What you need to know before you take the plunge.

Are Highlights for You?

Looking for an instant way to add oomph to your look? Coloring your locks is a great option -- and highlighting is one of the beauty buzzwords that first come to mind.

Highlights can enhance the face, add dimension and shine, and when done correctly, the effect is, well...heavenly. But highlighting isn't the only option.

The Lowdown on Coloring Processes

Talk to your stylist to determine which of these techniques is best for you.

Highlights: Add light to hair; best in shades of gold, honey, amber, and rich reds. Highlights add a brighter dimension to hair color.

Lowlights: Add depth to hair. Used to make hair a few shades darker, or to break up an overlightened head of hair.

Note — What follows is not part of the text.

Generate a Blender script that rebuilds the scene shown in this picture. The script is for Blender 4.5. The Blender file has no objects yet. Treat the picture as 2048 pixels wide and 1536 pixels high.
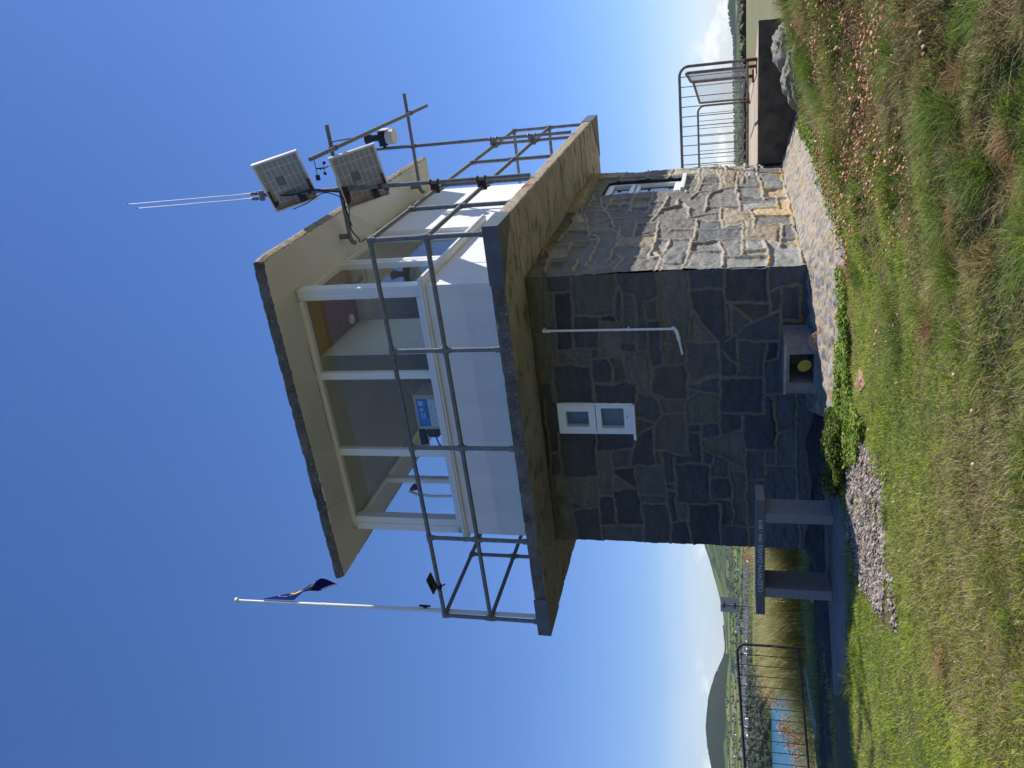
import bpy, math, random
import numpy as np
from mathutils import Vector, Matrix
rng = np.random.default_rng(7)
random.seed(7)
SC = bpy.context.scene
COL = SC.collection
# ------------------------------------------------------------------ camera, sky, sun, exposure
ZO = 1.5                                   # eye height over the camera's own footing
F, PITCH, ROLL = 1643.8, 0.263, -0.0075
YAW = -0.4549
c_, s_ = math.cos(PITCH), math.sin(PITCH)
fwd = Vector((0, c_, s_)); up0 = Vector((0, -s_, c_)); rt0 = Vector((1, 0, 0))
cr_, sr_ = math.cos(ROLL), math.sin(ROLL)
rt = rt0*cr_ + up0*sr_; upv = -rt0*sr_ + up0*cr_
cam = bpy.data.cameras.new('camera'); co = bpy.data.objects.new('camera', cam); COL.objects.link(co)
X, Y, Z = -upv, rt, -fwd                   # the phone was held on its side: picture right = down
co.matrix_world = Matrix(((X.x, Y.x, Z.x, 0), (X.y, Y.y, Z.y, 0), (X.z, Y.z, Z.z, ZO), (0, 0, 0, 1)))
cam.sensor_width = 36; cam.sensor_fit = 'HORIZONTAL'; cam.lens = F/2048*36
cam.clip_start = 0.05; cam.clip_end = 30000
SC.camera = co

RX, RY = math.cos(YAW), math.sin(YAW)      # building axes: r to the right along the front, b back
def W(r, b, z):
    return Vector((1.0767+RX*r-RY*b, 8.036+RY*r+RX*b, z+ZO))
SUN = Vector((RX*1-RY*1.02, RY*1+RX*1.02, 1.5)).normalized()
sun_el = math.asin(SUN.z); sun_az = math.atan2(SUN.x, SUN.y)

w = bpy.data.worlds.new('World'); SC.world = w; w.use_nodes = True
nt = w.node_tree; N = nt.nodes; L = nt.links; N.clear()
out = N.new('ShaderNodeOutputWorld'); bg = N.new('ShaderNodeBackground'); sky = N.new('ShaderNodeTexSky')
sky.sky_type = 'NISHITA'; sky.sun_disc = False; sky.sun_elevation = sun_el; sky.sun_rotation = sun_az
sky.altitude = 50; sky.air_density = 1.0; sky.dust_density = 0.1; sky.ozone_density = 3.0
hsv = N.new('ShaderNodeHueSaturation'); hsv.inputs['Saturation'].default_value = 1.20
tint = N.new('ShaderNodeMixRGB'); tint.blend_type = 'MULTIPLY'; tint.inputs[0].default_value = 1; tint.inputs[2].default_value = (1.03, .95, 1.09, 1)
L.new(sky.outputs[0], tint.inputs[1]); L.new(tint.outputs[0], hsv.inputs['Color'])
tc = N.new('ShaderNodeTexCoord'); sep = N.new('ShaderNodeSeparateXYZ'); L.new(tc.outputs['Generated'], sep.inputs[0])
def wnoise(scale, sc3, det, lo, hi):
    mp = N.new('ShaderNodeMapping'); mp.inputs['Scale'].default_value = sc3; L.new(tc.outputs['Generated'], mp.inputs[0])
    n = N.new('ShaderNodeTexNoise'); n.inputs['Scale'].default_value = scale; n.inputs['Detail'].default_value = det
    n.inputs['Roughness'].default_value = .6
    L.new(mp.outputs[0], n.inputs['Vector'])
    r = N.new('ShaderNodeMapRange'); r.inputs[1].default_value = lo; r.inputs[2].default_value = hi; L.new(n.outputs['Fac'], r.inputs[0])
    return r.outputs[0]
def wband(a, b_, c__, d):
    r1 = N.new('ShaderNodeMapRange'); r1.inputs[1].default_value = a; r1.inputs[2].default_value = b_; L.new(sep.outputs['Z'], r1.inputs[0])
    r2 = N.new('ShaderNodeMapRange'); r2.inputs[1].default_value = d; r2.inputs[2].default_value = c__; L.new(sep.outputs['Z'], r2.inputs[0])
    m = N.new('ShaderNodeMath'); m.operation = 'MULTIPLY'; L.new(r1.outputs[0], m.inputs[0]); L.new(r2.outputs[0], m.inputs[1]); return m.outputs[0]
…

Foiling: Small sections of hair are placed onto rectangular sheets of foil and color or lightener is applied, and the foil is folded to keep color in place. Closest application to hair root of all highlighting techniques.

Baliage: Haircolor or lightener is "handpainted" freestyle onto select strands of hair; great for personalizing color on textured or wavy hair.

Chunk: Large sections of hair are lightened randomly to create the boldest highlighted look. Can be achieved through foiling or baliage.

Things to Consider

Ready to color? Keep these pointers in mind:

  • Highlights aren't just for blondes. Highlights enhance even the darkest hair color. Consider shades of amber for brunettes and medium, warm browns for black hair. Red is the only hair color for which highlights are not recommended: Lightening the hair with blonder highlights can take away from the already striking color and will cause brassiness (an unnatural coppery tone).
  • Show your colorist photos of looks you like. As everyone interprets color differently, a picture truly is worth a thousand words, especially when trying to express the look you want to your colorist. It will also help him determine the best process for achieving your desired results.
  • Start slowly. When beginning to add color, start slowly. Begin with highlights one or two shades lighter than your hair's base color, or just get a few highlights around the face to brighten up your cut. Remember, less is more, and can always add more highlights later.
  • Dealing with roots. Retouching is recommended every 8 to 12 weeks. However, personal taste comes into play here -- some women don't mind a little root showing, while others find it unacceptable.
  • Growing out highlights. Growing highlights out is different for everyone. Normally, you can expect to make a succession of salon visits for a gradual return to your normal base color.